DB: So, that’s 30 years, isn’t it?

MW: 1982, was it?

DB: So 35 years.

MW: Yeah.

DB: And are you still Chair of the Boardman Tasker award?

MW: Well I only assumed the chair 3 years ago and my predecessors had each done it for 10 years.

DB: You’ve got 7 years left then?

MW: There isn’t a fixed term. There needs to be a successor at some point.

LR: Talking to you makes me realise all the work that people like yourself have done over decades and decades volunteering it’s just amazing,

MW: Well, all of it’s a matter of chance. Peter introduced me to the BMC and opened other doors. When he was working in Manchester the Altrincham All Stars were getting out on Tuesday night and I was introduced, started climbing with them, or being rescued by them, from various crags, because we didn’t go in for ropes very much, and I got to know all sorts of people and it influenced my career. I was a general lawyer in the early days and gradually came to specialise in commercial work in consequence of acting for individuals and companies like Wild Country that I met through those connections, and of course acting for the BMC. Life would have been different.

DB: …not been involved in the Peak area at all?

MW: No I haven’t.

DB: Although you’ve lived in the Peak area.

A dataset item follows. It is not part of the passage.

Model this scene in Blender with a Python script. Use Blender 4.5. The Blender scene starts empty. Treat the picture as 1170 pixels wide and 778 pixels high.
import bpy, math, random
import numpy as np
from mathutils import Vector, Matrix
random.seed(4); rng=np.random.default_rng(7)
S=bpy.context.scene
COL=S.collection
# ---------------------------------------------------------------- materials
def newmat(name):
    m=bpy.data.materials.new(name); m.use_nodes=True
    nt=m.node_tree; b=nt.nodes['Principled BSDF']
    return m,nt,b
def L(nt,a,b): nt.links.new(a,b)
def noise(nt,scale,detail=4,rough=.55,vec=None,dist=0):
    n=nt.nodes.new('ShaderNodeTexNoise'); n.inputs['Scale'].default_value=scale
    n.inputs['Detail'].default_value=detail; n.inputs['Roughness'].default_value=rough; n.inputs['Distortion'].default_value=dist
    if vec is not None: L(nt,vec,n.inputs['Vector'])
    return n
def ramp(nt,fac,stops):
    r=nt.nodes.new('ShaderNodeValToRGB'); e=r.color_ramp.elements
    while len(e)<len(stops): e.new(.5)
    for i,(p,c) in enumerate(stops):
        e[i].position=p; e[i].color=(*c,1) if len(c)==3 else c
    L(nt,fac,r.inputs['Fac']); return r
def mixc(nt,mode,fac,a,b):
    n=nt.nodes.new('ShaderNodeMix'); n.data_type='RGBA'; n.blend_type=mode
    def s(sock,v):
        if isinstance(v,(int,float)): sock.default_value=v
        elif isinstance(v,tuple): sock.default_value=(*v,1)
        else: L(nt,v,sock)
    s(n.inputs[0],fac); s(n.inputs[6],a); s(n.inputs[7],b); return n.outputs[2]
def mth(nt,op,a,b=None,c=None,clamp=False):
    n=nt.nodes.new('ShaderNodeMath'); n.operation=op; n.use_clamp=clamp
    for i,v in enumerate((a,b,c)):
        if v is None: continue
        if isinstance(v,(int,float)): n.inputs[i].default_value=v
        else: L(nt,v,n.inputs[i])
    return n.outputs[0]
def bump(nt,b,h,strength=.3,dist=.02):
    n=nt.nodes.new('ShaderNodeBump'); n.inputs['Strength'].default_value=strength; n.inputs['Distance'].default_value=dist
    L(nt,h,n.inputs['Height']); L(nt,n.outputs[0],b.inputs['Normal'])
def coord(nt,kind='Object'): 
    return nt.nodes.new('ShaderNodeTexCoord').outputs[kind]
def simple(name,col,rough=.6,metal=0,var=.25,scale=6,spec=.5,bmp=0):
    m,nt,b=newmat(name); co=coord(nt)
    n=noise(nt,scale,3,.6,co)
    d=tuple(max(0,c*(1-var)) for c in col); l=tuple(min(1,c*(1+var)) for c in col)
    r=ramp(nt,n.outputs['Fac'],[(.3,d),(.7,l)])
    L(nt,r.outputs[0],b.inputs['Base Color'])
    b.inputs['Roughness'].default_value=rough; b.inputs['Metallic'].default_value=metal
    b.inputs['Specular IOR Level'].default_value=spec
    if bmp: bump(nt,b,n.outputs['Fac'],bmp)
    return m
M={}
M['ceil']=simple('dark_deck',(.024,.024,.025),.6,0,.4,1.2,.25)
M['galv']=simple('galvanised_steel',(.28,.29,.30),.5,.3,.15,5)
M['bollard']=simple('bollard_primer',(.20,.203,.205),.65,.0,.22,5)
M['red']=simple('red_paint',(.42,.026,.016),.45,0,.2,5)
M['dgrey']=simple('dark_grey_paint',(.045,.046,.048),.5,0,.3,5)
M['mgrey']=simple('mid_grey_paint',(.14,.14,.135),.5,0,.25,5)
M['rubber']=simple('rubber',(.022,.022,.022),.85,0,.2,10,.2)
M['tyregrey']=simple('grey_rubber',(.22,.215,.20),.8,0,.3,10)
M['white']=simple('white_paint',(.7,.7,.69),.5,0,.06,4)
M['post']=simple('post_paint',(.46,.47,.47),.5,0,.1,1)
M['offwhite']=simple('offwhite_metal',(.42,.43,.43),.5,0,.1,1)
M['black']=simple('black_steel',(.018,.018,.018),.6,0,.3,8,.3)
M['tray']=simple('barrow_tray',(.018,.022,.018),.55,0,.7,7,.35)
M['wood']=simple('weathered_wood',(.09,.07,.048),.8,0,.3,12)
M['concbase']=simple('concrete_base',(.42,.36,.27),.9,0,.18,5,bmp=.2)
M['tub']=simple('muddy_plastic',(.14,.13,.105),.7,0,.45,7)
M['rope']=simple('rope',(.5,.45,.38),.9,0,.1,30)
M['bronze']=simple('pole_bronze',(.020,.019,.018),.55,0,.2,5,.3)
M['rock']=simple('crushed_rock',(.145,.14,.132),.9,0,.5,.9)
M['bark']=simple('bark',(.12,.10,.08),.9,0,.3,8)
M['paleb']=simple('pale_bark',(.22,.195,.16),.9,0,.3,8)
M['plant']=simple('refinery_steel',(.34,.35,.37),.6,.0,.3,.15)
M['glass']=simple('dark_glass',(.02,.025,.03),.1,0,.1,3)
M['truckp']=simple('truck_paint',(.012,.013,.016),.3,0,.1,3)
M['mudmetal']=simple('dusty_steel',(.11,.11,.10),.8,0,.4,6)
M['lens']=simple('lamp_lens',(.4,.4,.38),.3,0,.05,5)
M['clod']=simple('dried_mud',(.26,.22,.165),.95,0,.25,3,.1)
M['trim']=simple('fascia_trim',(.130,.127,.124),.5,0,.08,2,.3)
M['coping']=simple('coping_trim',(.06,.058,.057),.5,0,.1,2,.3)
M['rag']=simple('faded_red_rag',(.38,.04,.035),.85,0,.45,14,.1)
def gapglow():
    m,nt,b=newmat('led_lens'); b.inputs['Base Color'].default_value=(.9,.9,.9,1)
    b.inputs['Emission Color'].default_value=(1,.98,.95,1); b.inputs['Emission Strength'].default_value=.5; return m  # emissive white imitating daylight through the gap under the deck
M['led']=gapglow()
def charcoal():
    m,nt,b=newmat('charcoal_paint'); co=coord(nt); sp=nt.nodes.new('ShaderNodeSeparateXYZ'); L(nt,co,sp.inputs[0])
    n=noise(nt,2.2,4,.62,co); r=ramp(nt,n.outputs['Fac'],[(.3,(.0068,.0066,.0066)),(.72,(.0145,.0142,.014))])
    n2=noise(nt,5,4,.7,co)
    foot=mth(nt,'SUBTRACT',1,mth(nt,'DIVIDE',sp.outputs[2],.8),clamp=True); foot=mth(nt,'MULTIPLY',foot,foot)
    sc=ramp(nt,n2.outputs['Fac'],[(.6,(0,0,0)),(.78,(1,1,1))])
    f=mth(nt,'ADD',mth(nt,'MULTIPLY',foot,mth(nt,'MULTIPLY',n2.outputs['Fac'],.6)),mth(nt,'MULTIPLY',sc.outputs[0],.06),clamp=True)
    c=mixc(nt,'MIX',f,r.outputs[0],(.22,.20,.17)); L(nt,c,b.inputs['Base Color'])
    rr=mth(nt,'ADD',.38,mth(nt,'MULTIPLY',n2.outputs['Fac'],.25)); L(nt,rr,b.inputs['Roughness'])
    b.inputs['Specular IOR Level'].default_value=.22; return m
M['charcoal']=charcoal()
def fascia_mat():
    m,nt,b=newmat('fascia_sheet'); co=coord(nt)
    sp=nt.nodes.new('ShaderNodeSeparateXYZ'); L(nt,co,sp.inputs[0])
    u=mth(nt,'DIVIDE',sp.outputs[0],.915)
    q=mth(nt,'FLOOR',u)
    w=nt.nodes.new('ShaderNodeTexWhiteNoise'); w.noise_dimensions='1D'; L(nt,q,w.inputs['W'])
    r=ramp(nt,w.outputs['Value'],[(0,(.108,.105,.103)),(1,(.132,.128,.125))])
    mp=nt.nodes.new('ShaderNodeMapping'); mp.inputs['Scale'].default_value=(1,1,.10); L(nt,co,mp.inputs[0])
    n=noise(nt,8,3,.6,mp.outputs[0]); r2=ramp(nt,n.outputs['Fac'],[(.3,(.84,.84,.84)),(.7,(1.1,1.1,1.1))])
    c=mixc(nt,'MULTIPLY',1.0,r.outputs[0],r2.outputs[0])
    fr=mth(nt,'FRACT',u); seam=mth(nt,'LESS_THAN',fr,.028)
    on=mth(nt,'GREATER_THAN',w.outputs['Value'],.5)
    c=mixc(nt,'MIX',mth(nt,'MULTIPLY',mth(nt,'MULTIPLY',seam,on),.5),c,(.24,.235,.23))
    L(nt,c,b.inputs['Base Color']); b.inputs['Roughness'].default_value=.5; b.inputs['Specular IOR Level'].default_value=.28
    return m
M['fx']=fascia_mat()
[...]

MW: I’ve lived in the Peak all the time.

DB: Including Sheffield and Nottingham.

MW: Well yes, but I think it was only after I moved across the Pennines and was living in or near Stockport and when I joined the Mynydd I became a member of a club that was BMC affiliated, but I’ve always thought that as Honorary Solicitor I didn’t want to be in a position where I was being asked questions in an informal environment where I might be compromised, so I haven’t been active in the Peak area and only rarely attended meetings.

LR: Well, you’d be very welcome. Well, thank you for that brief insight into your life…..and once again, many congratulations on being awarded BMC Honorary Membership.